Daha iyi bir eğitim için çalışmalar yaptıklarını, eğitim çalışanlarının sorunlarından arınmış bir şekilde işlerinin başına gitmeleri için çaba harcadıklarını dile getiren Yayla, “Dikkat çektiğimiz sorunlara zamanında ve kabul oranı yüksek çözümler üretilseydi, beklentileri karşılayan adımlar atılsaydı, yanlış uygulamalarda ısrar edilmeseydi, bugün birçok sorunu konuşmuyor olacaktık. Yıllardır ‘öğretmene saygı’ dedik, eğitimin aktörü olan ‘öğretmenleri figürana dönüştüren uygulamalardan vazgeçin’ dedik. Yetkililer ısrarla duymazdan geldi. Bildiğini okumaya devam etti. Gelinen nokta oldukça düşündürücüdür. Şiddet aldı başını gidiyor, eğitim çalışanları sık sık şiddete maruz kalıyor, bazısı ölümle sonuçlanıyor. Son olarak İzmir Ödemiş’te Okul Müdürümüz Ayhan Kökmen öğrencisi tarafından silahlı saldırıya uğradı ve hayatını kaybetti. Bu olayın son olmasını temenni ediyorum. Ayhan öğretmenimizin öldürülmesi aslında bir sonuçtur. Bu sonucun sebepleri, Millî Eğitim Bakanlığı’nın yanlış politikaları ve hatalı icraatıdır. Siz öğretmene performans getirirseniz, mülakatla öğretmen alarak insanları kutuplaştırırsanız, öğretmenin özlük haklarını 4/B ile ortadan kaldırmaya çalışırsanız, her 4 yılda bir eğitim çalışanlarına sınav yapmaya kalkışırsanız, eğitimcinin itibarını ayaklar altına aldırtırsanız işte sonuç bu olur” ifadelerini kullandı.
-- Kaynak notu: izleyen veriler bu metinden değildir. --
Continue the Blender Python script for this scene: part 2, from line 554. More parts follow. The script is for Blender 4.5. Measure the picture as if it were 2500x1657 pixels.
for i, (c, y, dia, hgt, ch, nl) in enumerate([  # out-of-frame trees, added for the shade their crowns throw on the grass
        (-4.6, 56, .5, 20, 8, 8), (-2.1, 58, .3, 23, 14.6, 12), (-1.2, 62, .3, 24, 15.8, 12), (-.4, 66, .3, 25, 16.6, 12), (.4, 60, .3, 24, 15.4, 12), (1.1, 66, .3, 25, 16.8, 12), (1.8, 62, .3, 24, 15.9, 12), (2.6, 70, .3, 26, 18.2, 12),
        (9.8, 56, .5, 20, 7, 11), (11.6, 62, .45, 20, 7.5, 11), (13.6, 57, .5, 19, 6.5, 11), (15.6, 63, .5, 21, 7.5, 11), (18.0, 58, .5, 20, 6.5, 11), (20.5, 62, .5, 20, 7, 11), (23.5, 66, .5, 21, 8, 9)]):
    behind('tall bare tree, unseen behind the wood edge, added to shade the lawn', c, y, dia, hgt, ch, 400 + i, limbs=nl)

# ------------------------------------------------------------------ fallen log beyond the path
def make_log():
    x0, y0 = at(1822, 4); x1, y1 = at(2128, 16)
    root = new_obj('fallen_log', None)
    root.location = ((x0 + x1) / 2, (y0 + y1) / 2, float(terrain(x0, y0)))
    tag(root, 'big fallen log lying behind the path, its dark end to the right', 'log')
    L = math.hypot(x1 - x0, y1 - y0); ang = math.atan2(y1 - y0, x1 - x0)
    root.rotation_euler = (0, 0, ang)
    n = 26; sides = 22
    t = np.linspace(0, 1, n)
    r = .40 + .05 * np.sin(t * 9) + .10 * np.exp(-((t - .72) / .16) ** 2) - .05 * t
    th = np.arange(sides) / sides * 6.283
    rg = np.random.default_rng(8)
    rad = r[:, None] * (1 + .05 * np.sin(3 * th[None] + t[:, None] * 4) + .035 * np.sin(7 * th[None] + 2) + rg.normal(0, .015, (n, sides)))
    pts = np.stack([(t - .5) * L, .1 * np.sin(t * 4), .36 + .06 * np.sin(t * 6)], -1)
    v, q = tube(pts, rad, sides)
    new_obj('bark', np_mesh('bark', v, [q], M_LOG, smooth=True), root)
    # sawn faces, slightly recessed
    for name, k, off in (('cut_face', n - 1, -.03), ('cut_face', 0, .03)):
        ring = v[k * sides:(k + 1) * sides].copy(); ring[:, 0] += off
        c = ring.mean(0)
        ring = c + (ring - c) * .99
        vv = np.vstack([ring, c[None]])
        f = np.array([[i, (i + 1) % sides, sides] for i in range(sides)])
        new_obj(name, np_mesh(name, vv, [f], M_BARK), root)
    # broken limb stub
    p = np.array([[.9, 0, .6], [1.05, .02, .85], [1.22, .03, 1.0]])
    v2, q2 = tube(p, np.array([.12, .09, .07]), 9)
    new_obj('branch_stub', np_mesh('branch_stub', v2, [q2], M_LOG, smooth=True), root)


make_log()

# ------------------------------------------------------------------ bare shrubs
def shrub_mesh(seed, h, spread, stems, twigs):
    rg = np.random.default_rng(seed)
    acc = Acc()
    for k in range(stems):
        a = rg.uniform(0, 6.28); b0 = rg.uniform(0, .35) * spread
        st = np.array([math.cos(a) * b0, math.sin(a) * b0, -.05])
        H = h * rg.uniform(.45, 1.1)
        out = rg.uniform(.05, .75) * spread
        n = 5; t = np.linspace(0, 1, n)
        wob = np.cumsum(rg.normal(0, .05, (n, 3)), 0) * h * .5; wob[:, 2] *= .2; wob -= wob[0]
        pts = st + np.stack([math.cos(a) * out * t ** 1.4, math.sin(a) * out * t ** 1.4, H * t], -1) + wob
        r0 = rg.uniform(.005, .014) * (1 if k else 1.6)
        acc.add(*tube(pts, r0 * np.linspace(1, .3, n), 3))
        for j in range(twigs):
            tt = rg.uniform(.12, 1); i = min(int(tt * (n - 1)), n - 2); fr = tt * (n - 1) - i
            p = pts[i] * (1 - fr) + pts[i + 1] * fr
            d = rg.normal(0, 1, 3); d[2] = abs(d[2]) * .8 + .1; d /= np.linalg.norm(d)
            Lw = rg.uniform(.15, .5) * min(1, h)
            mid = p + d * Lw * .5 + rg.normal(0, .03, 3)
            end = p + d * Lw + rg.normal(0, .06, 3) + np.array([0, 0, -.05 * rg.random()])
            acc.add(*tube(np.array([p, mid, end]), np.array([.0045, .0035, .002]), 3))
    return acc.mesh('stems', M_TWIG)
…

‘Ben yaptım, oldu’ anlayışından vazgeçilmelidir

Sendika olarak müfredattan öğretmen atamaya kadar milletin geleceğine yön veren eğitimle ilgili birçok çalışma yaptıklarını kaydeden Yayla, “Bu gibi menfur olayların yaşanmaması için üzerimize düşeni yapmaya hazırız. Bakanlığın ‘ben yaptım, oldu’ anlayışından vazgeçmesi, paydaşların sesine kulak vermesi, görüş ve önerilerini göz önünde bulundurarak çalışma yapması gerekmektedir” diye konuştu.


Eğitim-Bir-Sen Denizli 1 No’lu Şube Başkanı Kazım Tefçi’nin de bir konuşma yaptığı programda, Çalışma Hayatı Uzmanı Tarkan Zengin ‘Etkili Sendikacılık ve İletişim’ başlıklı bir sunum yaptı.